● **The problem**
List each line holding the string "part".

● **Data segment**
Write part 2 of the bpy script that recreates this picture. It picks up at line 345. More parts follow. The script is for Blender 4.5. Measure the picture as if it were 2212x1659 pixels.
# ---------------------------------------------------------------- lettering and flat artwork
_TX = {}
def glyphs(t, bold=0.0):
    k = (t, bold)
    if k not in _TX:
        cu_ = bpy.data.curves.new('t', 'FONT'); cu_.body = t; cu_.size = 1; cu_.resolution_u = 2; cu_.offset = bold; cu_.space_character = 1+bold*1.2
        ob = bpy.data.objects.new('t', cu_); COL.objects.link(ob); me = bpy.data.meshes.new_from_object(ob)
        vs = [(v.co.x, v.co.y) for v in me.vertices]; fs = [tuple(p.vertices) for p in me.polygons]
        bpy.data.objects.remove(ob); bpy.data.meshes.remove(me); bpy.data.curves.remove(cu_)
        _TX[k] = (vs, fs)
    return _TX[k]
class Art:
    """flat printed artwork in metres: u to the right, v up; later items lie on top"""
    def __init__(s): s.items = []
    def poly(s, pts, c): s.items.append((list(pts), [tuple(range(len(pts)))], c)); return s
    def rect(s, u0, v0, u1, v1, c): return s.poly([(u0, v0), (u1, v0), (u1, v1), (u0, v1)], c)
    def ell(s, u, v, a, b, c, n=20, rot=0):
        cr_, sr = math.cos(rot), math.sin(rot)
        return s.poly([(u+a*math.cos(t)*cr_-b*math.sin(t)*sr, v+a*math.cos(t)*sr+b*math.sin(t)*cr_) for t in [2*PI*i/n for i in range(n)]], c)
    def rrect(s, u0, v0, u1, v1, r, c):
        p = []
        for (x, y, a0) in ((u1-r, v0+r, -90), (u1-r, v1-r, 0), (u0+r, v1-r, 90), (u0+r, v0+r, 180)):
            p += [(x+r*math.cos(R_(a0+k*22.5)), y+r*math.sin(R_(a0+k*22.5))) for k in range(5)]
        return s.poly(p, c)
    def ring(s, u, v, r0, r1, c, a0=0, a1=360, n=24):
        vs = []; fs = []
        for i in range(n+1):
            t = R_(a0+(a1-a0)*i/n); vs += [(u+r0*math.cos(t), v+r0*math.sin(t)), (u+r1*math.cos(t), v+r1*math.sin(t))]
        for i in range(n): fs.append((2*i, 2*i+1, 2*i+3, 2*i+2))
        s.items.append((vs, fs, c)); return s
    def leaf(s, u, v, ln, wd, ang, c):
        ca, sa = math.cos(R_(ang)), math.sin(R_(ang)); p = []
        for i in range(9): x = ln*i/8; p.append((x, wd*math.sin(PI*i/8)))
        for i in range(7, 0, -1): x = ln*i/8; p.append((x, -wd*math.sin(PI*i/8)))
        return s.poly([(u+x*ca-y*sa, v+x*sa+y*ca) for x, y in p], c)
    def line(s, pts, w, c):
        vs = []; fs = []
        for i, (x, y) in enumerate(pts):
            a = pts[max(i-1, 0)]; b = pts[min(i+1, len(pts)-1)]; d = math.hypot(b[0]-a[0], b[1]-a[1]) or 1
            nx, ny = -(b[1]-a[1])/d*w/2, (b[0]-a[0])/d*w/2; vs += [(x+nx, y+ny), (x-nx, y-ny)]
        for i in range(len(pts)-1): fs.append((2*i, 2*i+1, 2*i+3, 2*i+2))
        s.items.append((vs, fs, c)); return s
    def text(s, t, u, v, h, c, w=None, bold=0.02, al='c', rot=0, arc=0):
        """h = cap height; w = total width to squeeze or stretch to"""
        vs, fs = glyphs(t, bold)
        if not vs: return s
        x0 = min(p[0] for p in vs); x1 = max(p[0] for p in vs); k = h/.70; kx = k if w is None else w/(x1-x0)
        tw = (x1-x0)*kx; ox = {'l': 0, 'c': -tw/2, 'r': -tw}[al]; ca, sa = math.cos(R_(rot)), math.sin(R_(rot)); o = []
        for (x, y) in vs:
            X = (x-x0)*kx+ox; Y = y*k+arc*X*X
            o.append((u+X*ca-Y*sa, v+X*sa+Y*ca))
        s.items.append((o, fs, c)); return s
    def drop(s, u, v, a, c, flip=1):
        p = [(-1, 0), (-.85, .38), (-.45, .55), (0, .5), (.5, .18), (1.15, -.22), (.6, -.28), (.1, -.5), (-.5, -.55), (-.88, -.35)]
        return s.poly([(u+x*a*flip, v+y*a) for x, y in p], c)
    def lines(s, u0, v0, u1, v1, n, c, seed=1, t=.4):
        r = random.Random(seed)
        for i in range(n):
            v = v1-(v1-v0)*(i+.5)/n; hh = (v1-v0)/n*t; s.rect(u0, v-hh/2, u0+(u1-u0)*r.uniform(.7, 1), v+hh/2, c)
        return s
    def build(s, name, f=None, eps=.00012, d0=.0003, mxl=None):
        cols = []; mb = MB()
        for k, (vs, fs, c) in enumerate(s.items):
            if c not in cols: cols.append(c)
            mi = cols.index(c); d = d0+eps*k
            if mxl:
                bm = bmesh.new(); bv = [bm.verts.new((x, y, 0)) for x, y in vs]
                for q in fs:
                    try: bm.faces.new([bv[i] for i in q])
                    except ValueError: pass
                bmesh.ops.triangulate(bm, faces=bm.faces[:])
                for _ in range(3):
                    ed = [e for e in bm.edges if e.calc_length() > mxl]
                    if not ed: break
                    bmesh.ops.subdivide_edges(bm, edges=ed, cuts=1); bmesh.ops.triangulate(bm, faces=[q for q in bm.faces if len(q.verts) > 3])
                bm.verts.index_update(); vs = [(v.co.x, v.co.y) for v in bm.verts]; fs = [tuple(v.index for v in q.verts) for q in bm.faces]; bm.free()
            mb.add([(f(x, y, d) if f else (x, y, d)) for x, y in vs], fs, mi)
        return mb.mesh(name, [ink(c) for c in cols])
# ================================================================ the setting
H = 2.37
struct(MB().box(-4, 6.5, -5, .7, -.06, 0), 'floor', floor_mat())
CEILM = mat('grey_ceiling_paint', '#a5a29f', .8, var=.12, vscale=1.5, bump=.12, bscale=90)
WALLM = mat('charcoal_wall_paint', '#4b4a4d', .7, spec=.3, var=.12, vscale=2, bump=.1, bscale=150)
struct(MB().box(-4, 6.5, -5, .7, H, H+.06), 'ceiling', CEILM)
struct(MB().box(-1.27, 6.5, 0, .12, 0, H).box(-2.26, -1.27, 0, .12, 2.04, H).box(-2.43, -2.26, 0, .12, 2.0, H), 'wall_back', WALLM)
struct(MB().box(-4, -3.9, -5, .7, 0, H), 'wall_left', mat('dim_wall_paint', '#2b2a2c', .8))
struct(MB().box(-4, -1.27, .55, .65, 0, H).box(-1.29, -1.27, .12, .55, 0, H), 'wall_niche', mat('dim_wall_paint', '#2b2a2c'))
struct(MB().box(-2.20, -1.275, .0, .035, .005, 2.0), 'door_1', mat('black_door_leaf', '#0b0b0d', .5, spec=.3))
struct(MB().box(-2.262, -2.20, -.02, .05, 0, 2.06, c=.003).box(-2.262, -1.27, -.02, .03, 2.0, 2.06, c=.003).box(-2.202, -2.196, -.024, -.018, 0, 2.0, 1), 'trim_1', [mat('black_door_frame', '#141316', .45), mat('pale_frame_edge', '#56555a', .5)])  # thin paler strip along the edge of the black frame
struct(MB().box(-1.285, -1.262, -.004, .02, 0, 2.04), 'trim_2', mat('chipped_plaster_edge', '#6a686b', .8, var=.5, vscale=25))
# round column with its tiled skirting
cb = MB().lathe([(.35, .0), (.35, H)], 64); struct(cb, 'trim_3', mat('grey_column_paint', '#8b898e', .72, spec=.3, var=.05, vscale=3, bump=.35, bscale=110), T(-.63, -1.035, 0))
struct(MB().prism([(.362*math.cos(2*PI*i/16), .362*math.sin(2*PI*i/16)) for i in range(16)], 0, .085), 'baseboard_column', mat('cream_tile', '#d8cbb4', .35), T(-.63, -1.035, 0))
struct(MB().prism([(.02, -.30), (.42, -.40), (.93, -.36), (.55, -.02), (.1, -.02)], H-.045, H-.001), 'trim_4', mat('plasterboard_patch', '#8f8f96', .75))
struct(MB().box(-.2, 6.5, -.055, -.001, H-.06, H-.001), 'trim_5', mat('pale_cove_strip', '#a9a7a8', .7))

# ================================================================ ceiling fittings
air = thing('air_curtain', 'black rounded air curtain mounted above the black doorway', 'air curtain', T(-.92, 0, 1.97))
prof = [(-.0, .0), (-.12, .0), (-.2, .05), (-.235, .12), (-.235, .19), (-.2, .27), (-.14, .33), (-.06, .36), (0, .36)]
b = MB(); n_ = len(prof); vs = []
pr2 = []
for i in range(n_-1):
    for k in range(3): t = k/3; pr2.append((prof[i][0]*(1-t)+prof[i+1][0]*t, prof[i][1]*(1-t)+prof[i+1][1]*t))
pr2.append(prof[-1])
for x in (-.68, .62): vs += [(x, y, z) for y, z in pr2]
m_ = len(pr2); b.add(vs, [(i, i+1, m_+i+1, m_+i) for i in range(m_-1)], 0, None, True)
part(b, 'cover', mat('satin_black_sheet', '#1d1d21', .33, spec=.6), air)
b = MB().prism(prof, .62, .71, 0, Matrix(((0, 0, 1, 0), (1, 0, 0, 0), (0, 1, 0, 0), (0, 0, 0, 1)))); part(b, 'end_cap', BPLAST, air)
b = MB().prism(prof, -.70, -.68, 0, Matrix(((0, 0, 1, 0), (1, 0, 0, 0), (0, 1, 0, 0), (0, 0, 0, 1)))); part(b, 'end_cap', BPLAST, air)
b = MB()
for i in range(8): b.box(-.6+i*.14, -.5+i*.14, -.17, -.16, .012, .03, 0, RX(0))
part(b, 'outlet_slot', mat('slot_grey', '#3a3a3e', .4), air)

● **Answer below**
Write part 2 of the bpy script that recreates this picture. It picks up at line 345. More parts follow. The script is for Blender 4.5. Measure the picture as if it were 2212x1659 pixels.
part(b, 'cover', mat('satin_black_sheet', '#1d1d21', .33, spec=.6), air)
b = MB().prism(prof, .62, .71, 0, Matrix(((0, 0, 1, 0), (1, 0, 0, 0), (0, 1, 0, 0), (0, 0, 0, 1)))); part(b, 'end_cap', BPLAST, air)
b = MB().prism(prof, -.70, -.68, 0, Matrix(((0, 0, 1, 0), (1, 0, 0, 0), (0, 1, 0, 0), (0, 0, 0, 1)))); part(b, 'end_cap', BPLAST, air)
part(b, 'outlet_slot', mat('slot_grey', '#3a3a3e', .4), air)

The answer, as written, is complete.